--- START OF Given data ---

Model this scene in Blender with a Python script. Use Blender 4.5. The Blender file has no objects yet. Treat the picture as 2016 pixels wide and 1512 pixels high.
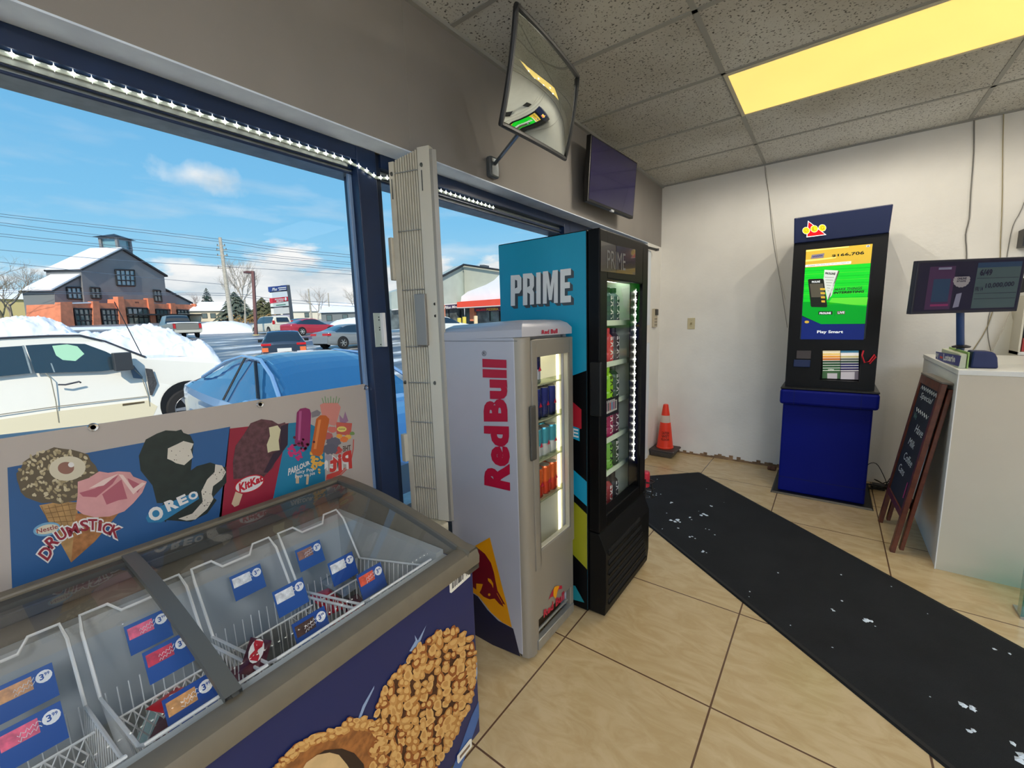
import bpy, bmesh, math, random
from mathutils import noise as mnoise
from mathutils import Vector, Matrix
from mathutils.geometry import tessellate_polygon
random.seed(7)
# ------------------------------------------------------------------ camera, world, sun, exposure
sc = bpy.context.scene
COL = sc.collection
F_PX, YAW, PITCH, ROLL, CAMH = 827.7, 0.6502954, 0.1438921, -0.0300699, 1.42
fwd = Vector((-math.sin(YAW)*math.cos(PITCH), math.cos(YAW)*math.cos(PITCH), -math.sin(PITCH)))
r0 = Vector((math.cos(YAW), math.sin(YAW), 0)); u0 = r0.cross(fwd)
RT = r0*math.cos(ROLL)+u0*math.sin(ROLL); UP = -r0*math.sin(ROLL)+u0*math.cos(ROLL)
CAM = Vector((0, 0, CAMH))
cd = bpy.data.cameras.new('camera'); cam = bpy.data.objects.new('camera', cd); COL.objects.link(cam)
cam.matrix_world = Matrix(((RT.x, UP.x, -fwd.x, CAM.x), (RT.y, UP.y, -fwd.y, CAM.y), (RT.z, UP.z, -fwd.z, CAM.z), (0, 0, 0, 1)))
cd.sensor_fit = 'HORIZONTAL'; cd.sensor_width = 36; cd.lens = F_PX/2016*36; cd.clip_start = 0.02; cd.clip_end = 600
sc.camera = cam
sc.view_settings.view_transform = 'Standard'; sc.view_settings.look = 'None'
sc.view_settings.gamma = 1; sc.view_settings.use_curve_mapping = False; sc.view_settings.exposure = 0.0

def lin(c): return c/12.92 if c <= .04045 else ((c+.055)/1.055)**2.4
def rgb(r, g, b): return (lin(r/255), lin(g/255), lin(b/255), 1)
def at(px, py, ax, v):                       # the point of plane axis=v that pixel (px,py) of the photograph looks at
    d = (px-1008)/F_PX*RT-(py-756)/F_PX*UP+fwd
    return CAM+d*((v-CAM[ax])/d[ax])
def onp(px, py, O, n):
    d = (px-1008)/F_PX*RT-(py-756)/F_PX*UP+fwd
    return CAM+d*((Vector(O)-CAM).dot(n)/d.dot(n))
def dep(px, py, D):
    return CAM+((px-1008)/F_PX*RT-(py-756)/F_PX*UP+fwd)*D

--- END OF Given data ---

From the listing above, collect each line in which the string "objects" appears.

Solution for this task -
Model this scene in Blender with a Python script. Use Blender 4.5. The Blender file has no objects yet. Treat the picture as 2016 pixels wide and 1512 pixels high.
cd = bpy.data.cameras.new('camera'); cam = bpy.data.objects.new('camera', cd); COL.objects.link(cam)